▶ _The request_: Could every line of the data be printed exactly as it reads?
-*-
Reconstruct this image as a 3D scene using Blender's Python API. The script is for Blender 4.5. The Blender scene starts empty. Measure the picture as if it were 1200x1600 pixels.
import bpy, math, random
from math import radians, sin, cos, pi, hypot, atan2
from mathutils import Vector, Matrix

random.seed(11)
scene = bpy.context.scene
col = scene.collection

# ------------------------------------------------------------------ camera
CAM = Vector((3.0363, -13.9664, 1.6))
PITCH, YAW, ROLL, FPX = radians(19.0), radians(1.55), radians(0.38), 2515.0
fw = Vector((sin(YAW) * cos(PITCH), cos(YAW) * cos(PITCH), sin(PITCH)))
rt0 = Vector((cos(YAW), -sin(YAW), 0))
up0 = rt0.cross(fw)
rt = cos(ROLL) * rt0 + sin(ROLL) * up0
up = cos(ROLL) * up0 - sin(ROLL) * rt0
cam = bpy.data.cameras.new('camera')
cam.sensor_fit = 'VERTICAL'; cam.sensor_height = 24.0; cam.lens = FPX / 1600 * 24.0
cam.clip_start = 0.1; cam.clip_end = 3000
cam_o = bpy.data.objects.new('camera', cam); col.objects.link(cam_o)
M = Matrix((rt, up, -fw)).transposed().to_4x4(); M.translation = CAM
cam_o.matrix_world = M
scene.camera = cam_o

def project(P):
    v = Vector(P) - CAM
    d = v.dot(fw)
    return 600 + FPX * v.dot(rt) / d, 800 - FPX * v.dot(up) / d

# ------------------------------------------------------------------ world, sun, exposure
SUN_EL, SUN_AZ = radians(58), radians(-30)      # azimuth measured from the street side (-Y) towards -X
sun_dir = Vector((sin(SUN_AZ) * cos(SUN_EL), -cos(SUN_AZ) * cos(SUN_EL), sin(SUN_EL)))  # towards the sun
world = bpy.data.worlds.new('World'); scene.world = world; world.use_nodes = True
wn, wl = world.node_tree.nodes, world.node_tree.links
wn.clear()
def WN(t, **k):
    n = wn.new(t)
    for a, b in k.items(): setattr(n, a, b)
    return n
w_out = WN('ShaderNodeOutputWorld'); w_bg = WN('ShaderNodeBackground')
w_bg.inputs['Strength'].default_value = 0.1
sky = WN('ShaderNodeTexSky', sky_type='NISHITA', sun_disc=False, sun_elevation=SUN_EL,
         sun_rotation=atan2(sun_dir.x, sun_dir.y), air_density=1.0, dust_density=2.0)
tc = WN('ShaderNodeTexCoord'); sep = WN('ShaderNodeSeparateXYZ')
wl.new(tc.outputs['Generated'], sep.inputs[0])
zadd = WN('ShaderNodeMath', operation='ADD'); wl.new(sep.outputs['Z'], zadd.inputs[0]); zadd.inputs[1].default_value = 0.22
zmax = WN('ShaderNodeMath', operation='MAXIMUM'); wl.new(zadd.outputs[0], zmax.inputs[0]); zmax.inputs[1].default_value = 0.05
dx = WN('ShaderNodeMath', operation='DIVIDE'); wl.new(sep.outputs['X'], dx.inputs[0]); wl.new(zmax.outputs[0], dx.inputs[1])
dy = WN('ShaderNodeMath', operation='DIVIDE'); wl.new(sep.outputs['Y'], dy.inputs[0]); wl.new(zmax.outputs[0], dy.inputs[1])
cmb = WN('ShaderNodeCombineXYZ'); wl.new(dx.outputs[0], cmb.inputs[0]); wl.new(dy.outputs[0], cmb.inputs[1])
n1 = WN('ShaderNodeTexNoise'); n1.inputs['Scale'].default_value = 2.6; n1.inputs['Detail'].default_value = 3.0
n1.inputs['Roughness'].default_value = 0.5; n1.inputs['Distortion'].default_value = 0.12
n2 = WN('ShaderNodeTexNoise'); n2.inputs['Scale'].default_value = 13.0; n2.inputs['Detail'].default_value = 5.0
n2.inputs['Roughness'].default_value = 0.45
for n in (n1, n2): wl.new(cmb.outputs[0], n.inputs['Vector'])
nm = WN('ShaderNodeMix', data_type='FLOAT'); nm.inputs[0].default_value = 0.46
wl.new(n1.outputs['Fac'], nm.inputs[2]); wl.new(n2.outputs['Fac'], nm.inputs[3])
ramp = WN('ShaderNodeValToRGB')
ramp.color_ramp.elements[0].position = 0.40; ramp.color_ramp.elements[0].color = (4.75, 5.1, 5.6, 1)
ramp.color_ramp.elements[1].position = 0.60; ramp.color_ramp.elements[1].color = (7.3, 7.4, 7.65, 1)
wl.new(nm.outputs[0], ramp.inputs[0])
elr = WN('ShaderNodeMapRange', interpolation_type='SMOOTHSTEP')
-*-
▶ _Solution for this problem_:
Reconstruct this image as a 3D scene using Blender's Python API. The script is for Blender 4.5. The Blender scene starts empty. Measure the picture as if it were 1200x1600 pixels.
import bpy, math, random
from math import radians, sin, cos, pi, hypot, atan2
from mathutils import Vector, Matrix

random.seed(11)
scene = bpy.context.scene
col = scene.collection

# ------------------------------------------------------------------ camera
CAM = Vector((3.0363, -13.9664, 1.6))
PITCH, YAW, ROLL, FPX = radians(19.0), radians(1.55), radians(0.38), 2515.0
fw = Vector((sin(YAW) * cos(PITCH), cos(YAW) * cos(PITCH), sin(PITCH)))
rt0 = Vector((cos(YAW), -sin(YAW), 0))
up0 = rt0.cross(fw)
rt = cos(ROLL) * rt0 + sin(ROLL) * up0
up = cos(ROLL) * up0 - sin(ROLL) * rt0
cam = bpy.data.cameras.new('camera')
cam.sensor_fit = 'VERTICAL'; cam.sensor_height = 24.0; cam.lens = FPX / 1600 * 24.0
cam.clip_start = 0.1; cam.clip_end = 3000
cam_o = bpy.data.objects.new('camera', cam); col.objects.link(cam_o)
M = Matrix((rt, up, -fw)).transposed().to_4x4(); M.translation = CAM
cam_o.matrix_world = M
scene.camera = cam_o

def project(P):
    v = Vector(P) - CAM
    d = v.dot(fw)
    return 600 + FPX * v.dot(rt) / d, 800 - FPX * v.dot(up) / d

# ------------------------------------------------------------------ world, sun, exposure
SUN_EL, SUN_AZ = radians(58), radians(-30)      # azimuth measured from the street side (-Y) towards -X
sun_dir = Vector((sin(SUN_AZ) * cos(SUN_EL), -cos(SUN_AZ) * cos(SUN_EL), sin(SUN_EL)))  # towards the sun
world = bpy.data.worlds.new('World'); scene.world = world; world.use_nodes = True
wn, wl = world.node_tree.nodes, world.node_tree.links
wn.clear()
def WN(t, **k):
    n = wn.new(t)
    for a, b in k.items(): setattr(n, a, b)
    return n
w_out = WN('ShaderNodeOutputWorld'); w_bg = WN('ShaderNodeBackground')
w_bg.inputs['Strength'].default_value = 0.1
sky = WN('ShaderNodeTexSky', sky_type='NISHITA', sun_disc=False, sun_elevation=SUN_EL,
         sun_rotation=atan2(sun_dir.x, sun_dir.y), air_density=1.0, dust_density=2.0)
tc = WN('ShaderNodeTexCoord'); sep = WN('ShaderNodeSeparateXYZ')
wl.new(tc.outputs['Generated'], sep.inputs[0])
zadd = WN('ShaderNodeMath', operation='ADD'); wl.new(sep.outputs['Z'], zadd.inputs[0]); zadd.inputs[1].default_value = 0.22
zmax = WN('ShaderNodeMath', operation='MAXIMUM'); wl.new(zadd.outputs[0], zmax.inputs[0]); zmax.inputs[1].default_value = 0.05
dx = WN('ShaderNodeMath', operation='DIVIDE'); wl.new(sep.outputs['X'], dx.inputs[0]); wl.new(zmax.outputs[0], dx.inputs[1])
dy = WN('ShaderNodeMath', operation='DIVIDE'); wl.new(sep.outputs['Y'], dy.inputs[0]); wl.new(zmax.outputs[0], dy.inputs[1])
cmb = WN('ShaderNodeCombineXYZ'); wl.new(dx.outputs[0], cmb.inputs[0]); wl.new(dy.outputs[0], cmb.inputs[1])
n1 = WN('ShaderNodeTexNoise'); n1.inputs['Scale'].default_value = 2.6; n1.inputs['Detail'].default_value = 3.0
n1.inputs['Roughness'].default_value = 0.5; n1.inputs['Distortion'].default_value = 0.12
n2 = WN('ShaderNodeTexNoise'); n2.inputs['Scale'].default_value = 13.0; n2.inputs['Detail'].default_value = 5.0
n2.inputs['Roughness'].default_value = 0.45
for n in (n1, n2): wl.new(cmb.outputs[0], n.inputs['Vector'])
nm = WN('ShaderNodeMix', data_type='FLOAT'); nm.inputs[0].default_value = 0.46
wl.new(n1.outputs['Fac'], nm.inputs[2]); wl.new(n2.outputs['Fac'], nm.inputs[3])
ramp = WN('ShaderNodeValToRGB')
ramp.color_ramp.elements[0].position = 0.40; ramp.color_ramp.elements[0].color = (4.75, 5.1, 5.6, 1)
ramp.color_ramp.elements[1].position = 0.60; ramp.color_ramp.elements[1].color = (7.3, 7.4, 7.65, 1)
wl.new(nm.outputs[0], ramp.inputs[0])
elr = WN('ShaderNodeMapRange', interpolation_type='SMOOTHSTEP')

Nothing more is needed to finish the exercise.